New Research on Happiness…Not One Big Thing…Sum of Hundreds of Little Things

Harvard Business Review, Jan-Feb 2012: The Science Behind the Smile. An Interview with Harvard psychology professor Daniel Gilbert who is widely known for his 2006 best seller, Stumbling on Happiness.

  • What did researchers discover?
  • What are the sources of happiness?
  • What makes us happy day to day?
  • What things can we do to increase our happiness?
Key excerpts to follow:

Q: What did all these happiness researchers discover?

  • …research confirms what we always suspected…people who are in good romantic relationships are happier than those who aren’t. Healthy people are happier than sick people. People who participate in their churches are happier than those who don’t. Rich people are happier than poor people. And so on.
  • …some surprises. For example, while all these things do make people happier, it’s astonishing how little any one of them matters. Yes, a new house or a new spouse will make you happier, but not much and not for long.
  • …people expect positive events to make them much happier than those events actually do, and they expect negative events to make them unhappier than they actually do…A recent study showed that very few experiences affect us for more than three months. When good things happen, we celebrate for a while and then sober up. When bad things happen, we weep and whine for a while and then pick ourselves up and get on with it.
  • …One reason is that people are good at synthesizing happiness—at finding silver linings. Most people are more resilient than they realize

Q: Many managers would say that contented people aren’t the most productive employees, so you want to keep people a little uncomfortable, maybe a little anxious, about their jobs.

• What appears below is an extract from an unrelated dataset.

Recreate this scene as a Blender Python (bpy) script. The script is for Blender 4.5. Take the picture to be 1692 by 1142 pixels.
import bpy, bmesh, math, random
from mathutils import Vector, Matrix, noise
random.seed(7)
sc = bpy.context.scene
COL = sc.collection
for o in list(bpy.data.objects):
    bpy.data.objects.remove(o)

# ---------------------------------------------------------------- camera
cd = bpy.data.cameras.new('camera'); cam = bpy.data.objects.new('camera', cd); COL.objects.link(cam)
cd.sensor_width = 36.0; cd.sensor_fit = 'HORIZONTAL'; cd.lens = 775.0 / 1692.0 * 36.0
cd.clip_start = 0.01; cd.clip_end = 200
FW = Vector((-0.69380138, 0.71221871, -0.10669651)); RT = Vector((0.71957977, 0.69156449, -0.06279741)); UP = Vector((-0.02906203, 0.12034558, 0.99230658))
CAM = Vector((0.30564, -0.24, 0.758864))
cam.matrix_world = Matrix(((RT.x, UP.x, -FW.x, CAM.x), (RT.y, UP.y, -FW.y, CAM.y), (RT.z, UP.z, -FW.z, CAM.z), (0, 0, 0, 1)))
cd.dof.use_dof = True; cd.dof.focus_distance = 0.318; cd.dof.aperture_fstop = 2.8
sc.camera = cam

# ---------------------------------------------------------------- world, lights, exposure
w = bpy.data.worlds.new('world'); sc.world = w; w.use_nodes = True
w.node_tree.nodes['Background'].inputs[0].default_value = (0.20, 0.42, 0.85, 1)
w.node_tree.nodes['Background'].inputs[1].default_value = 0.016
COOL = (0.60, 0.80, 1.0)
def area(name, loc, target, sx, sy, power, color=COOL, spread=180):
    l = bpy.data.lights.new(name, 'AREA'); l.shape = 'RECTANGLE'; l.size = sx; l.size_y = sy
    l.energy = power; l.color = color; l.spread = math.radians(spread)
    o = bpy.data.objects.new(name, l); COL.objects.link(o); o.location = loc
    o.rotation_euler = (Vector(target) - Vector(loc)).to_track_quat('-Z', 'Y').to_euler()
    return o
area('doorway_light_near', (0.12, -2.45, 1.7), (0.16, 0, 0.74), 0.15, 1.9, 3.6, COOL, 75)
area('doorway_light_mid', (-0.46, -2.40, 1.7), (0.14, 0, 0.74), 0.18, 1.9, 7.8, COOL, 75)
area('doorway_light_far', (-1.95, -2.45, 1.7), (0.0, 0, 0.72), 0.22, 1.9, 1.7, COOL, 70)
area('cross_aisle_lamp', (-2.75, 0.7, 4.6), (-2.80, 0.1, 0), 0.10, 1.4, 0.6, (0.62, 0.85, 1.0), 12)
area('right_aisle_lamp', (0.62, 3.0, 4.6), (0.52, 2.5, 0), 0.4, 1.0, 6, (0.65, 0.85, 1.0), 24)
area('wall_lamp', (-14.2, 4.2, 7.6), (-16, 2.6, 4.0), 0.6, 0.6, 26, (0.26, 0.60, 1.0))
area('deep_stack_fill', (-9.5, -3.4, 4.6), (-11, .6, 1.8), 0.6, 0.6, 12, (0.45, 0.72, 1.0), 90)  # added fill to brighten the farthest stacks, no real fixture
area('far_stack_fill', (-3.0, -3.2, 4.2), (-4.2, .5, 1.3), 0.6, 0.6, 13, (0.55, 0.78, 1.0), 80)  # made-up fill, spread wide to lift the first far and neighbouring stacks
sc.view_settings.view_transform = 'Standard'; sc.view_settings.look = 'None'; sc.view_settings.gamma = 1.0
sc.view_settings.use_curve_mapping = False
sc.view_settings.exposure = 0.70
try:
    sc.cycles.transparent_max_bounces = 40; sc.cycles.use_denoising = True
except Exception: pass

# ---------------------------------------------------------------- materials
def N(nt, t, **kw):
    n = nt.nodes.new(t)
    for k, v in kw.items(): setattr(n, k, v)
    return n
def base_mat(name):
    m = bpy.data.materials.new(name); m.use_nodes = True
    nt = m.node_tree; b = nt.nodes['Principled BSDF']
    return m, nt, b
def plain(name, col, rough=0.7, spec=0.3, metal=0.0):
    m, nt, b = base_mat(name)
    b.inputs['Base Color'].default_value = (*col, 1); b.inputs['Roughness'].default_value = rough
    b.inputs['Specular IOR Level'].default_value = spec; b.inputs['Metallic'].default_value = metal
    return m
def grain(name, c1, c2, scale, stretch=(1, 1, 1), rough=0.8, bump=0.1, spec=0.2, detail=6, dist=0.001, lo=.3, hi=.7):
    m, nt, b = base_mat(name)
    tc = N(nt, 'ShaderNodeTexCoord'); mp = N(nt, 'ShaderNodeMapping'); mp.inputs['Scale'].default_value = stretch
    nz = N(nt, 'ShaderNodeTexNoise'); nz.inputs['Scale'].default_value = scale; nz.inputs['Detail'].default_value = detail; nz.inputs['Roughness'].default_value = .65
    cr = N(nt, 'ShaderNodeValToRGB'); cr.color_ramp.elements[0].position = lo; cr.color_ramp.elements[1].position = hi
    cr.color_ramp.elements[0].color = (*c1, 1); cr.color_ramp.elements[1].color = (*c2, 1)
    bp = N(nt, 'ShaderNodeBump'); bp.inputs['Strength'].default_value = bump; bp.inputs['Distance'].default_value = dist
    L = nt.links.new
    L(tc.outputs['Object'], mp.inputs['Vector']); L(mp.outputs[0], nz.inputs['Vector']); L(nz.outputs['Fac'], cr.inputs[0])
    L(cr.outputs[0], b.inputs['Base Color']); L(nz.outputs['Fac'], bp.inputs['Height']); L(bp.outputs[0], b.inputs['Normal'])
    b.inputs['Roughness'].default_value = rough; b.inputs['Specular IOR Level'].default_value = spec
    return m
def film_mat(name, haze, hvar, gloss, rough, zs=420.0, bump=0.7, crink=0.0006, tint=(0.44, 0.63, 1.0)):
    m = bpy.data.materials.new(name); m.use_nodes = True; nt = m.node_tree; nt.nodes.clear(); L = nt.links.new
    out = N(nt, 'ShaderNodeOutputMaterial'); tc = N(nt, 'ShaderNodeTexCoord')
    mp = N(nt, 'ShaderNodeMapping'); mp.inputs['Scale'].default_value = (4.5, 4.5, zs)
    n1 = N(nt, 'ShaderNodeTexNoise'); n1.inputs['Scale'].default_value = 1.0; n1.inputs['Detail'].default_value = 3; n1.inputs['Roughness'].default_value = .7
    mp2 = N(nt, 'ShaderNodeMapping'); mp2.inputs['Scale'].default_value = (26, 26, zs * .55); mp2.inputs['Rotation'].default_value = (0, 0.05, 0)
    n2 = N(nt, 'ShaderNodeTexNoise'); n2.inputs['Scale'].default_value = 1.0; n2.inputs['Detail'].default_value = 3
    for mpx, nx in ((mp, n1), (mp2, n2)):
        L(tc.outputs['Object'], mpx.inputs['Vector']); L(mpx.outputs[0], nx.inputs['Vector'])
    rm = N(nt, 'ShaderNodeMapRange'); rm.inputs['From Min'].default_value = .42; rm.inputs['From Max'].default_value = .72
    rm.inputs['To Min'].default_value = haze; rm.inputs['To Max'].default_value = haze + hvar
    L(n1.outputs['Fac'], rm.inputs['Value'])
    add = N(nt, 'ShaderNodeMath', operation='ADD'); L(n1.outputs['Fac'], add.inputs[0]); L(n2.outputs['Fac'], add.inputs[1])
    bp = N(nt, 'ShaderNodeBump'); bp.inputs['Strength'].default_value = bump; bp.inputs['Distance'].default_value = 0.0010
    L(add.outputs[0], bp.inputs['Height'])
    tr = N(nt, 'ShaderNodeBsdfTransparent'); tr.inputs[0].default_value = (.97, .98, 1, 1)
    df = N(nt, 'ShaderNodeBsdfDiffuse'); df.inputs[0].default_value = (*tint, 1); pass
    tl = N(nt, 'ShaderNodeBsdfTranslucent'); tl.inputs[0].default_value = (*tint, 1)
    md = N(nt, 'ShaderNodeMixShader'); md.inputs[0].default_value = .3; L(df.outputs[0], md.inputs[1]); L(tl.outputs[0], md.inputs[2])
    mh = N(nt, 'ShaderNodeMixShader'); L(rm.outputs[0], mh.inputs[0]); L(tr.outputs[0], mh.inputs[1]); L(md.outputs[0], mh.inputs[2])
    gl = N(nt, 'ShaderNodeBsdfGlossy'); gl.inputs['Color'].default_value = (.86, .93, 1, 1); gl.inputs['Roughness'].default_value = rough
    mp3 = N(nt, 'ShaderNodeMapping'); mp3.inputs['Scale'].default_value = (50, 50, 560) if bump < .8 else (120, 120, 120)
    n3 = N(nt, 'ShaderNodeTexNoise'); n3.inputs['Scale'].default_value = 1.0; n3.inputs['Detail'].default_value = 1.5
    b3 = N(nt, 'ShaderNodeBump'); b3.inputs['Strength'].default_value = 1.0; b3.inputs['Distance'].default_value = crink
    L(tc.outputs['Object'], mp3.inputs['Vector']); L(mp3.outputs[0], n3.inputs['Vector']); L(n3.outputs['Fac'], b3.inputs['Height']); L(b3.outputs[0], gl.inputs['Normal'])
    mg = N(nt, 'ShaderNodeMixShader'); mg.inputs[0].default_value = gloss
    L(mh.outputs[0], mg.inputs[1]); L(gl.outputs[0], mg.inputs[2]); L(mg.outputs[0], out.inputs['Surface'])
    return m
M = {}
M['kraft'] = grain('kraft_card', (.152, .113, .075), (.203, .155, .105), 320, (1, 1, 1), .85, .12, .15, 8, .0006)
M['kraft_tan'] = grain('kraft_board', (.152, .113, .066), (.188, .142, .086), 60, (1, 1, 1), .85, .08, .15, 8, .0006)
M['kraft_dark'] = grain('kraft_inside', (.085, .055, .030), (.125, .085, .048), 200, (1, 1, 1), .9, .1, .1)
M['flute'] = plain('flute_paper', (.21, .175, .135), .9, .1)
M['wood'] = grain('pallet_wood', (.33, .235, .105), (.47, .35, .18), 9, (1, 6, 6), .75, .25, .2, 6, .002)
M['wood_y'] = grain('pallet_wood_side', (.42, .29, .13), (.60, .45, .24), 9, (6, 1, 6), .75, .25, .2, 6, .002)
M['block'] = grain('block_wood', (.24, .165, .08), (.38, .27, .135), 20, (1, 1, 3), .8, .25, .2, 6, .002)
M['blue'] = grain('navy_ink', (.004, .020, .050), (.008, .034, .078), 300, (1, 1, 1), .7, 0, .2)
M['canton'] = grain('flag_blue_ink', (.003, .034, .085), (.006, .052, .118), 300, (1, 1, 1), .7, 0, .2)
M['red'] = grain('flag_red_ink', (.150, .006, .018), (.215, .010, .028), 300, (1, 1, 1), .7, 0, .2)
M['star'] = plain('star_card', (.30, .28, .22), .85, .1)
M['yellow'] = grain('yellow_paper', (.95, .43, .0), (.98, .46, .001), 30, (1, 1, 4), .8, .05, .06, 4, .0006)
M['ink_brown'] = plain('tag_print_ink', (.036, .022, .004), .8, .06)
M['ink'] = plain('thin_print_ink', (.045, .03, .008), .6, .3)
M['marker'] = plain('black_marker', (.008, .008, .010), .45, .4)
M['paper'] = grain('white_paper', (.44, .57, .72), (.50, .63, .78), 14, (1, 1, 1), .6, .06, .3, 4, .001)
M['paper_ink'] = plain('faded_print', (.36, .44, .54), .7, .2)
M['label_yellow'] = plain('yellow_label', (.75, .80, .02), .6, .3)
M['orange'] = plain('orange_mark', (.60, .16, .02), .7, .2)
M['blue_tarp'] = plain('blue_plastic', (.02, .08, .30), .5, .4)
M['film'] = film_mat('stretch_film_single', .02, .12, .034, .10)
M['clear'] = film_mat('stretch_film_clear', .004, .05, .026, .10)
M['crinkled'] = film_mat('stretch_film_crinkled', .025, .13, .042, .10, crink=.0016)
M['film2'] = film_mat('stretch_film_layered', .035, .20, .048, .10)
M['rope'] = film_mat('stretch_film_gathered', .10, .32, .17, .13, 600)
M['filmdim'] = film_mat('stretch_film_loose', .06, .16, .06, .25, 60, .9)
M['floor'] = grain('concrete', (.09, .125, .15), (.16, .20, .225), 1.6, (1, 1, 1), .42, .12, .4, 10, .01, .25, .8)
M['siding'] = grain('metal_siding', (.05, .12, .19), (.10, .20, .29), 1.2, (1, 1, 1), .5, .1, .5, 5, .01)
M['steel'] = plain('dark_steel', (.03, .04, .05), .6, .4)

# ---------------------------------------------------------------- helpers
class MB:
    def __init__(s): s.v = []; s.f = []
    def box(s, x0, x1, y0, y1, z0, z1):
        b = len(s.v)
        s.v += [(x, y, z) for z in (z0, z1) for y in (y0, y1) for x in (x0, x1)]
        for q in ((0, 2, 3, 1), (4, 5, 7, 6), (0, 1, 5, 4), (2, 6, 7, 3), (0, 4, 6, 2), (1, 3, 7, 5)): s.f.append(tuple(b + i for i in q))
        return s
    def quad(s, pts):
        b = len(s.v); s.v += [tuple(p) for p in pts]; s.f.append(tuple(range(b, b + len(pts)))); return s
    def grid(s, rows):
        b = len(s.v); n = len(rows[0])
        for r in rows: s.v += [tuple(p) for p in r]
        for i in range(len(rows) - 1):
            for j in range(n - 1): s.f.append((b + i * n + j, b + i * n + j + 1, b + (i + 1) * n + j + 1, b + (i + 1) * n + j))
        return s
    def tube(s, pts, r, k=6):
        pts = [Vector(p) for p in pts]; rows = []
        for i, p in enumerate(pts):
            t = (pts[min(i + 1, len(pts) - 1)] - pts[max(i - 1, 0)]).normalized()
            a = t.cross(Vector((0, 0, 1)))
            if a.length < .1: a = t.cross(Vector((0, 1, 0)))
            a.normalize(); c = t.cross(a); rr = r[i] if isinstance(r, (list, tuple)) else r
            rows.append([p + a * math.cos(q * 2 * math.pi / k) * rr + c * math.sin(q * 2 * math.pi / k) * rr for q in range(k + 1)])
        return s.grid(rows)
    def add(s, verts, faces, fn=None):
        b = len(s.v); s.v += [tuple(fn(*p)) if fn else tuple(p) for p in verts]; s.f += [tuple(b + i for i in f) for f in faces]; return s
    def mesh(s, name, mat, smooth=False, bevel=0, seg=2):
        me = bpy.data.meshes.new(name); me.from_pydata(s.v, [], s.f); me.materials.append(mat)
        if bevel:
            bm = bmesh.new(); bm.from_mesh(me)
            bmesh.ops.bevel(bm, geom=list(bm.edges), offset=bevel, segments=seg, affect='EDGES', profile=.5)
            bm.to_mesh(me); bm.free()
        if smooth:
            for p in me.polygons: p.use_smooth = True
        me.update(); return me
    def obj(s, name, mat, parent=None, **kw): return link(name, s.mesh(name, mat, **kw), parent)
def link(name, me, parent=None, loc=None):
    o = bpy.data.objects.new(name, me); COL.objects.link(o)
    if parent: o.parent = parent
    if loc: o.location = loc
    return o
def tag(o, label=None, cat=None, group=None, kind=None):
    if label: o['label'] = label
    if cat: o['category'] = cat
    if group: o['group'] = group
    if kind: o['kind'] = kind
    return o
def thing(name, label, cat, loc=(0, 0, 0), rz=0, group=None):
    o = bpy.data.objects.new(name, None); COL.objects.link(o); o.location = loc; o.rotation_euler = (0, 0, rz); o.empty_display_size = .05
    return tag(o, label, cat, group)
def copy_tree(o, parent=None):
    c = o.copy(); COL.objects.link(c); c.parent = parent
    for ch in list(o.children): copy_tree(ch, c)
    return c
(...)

  • Remember, contentment doesn’t mean sitting and staring at the wall. That’s what people do when they’re bored, and people hate being bored. We know that people are happiest when they’re appropriately challenged—when they’re trying to achieve goals that are difficult but not out of reach
  • …Challenge and threat are not the same thing. People blossom when challenged and wither when threatened… Psychologists have studied reward and punishment for a century, and the bottom line is perfectly clear: Reward works better.

Q: What else do we know now about the sources of happiness?

  • …If I wanted to predict your happiness, and I could know only one thing about you, I wouldn’t want to know your gender, religion, health, or income. I’d want to know about your social network—about your friends and family and the strength of your bonds with them.

Q: Beyond having rich networks, what makes us happy day to day?

  • the frequency of your positive experiences is a much better predictor of your happiness than is the intensity of your positive experiences. When we think about what would make us happy, we tend to think of intense events—going on a date with a movie star, winning a Pulitzer, buying a yacht. But Diener and his colleagues have shown that how good your experiences are doesn’t matter nearly as much as how many good experiences you have. Somebody who has a dozen mildly nice things happen each day is likely to be happier than somebody who has a single truly amazing thing happen. So wear comfortable shoes, give your wife a big kiss, sneak a french fry. It sounds like small stuff, and it is. But the small stuff matters.
  • …We imagine that one or two big things will have a profound effect. But it looks like happiness is the sum of hundreds of small things. The things you can do to increase your happiness are obvious and small and take just a little time. But you have to do them every day and wait for the results.

Q: What are those little things we can do to increase our happiness?

  • They won’t surprise you…The main things are to commit to some simple behaviors—meditating, exercising, getting enough sleep—and to practice altruism. One of the most selfish things you can do is help others. Volunteer at a homeless shelter. You may or may not help the homeless, but you will almost surely help yourself. And nurture your social connections. Twice a week, write down three things you’re grateful for, and tell someone why. I know these sound like homilies from your grandmother. Well, your grandmother was smart.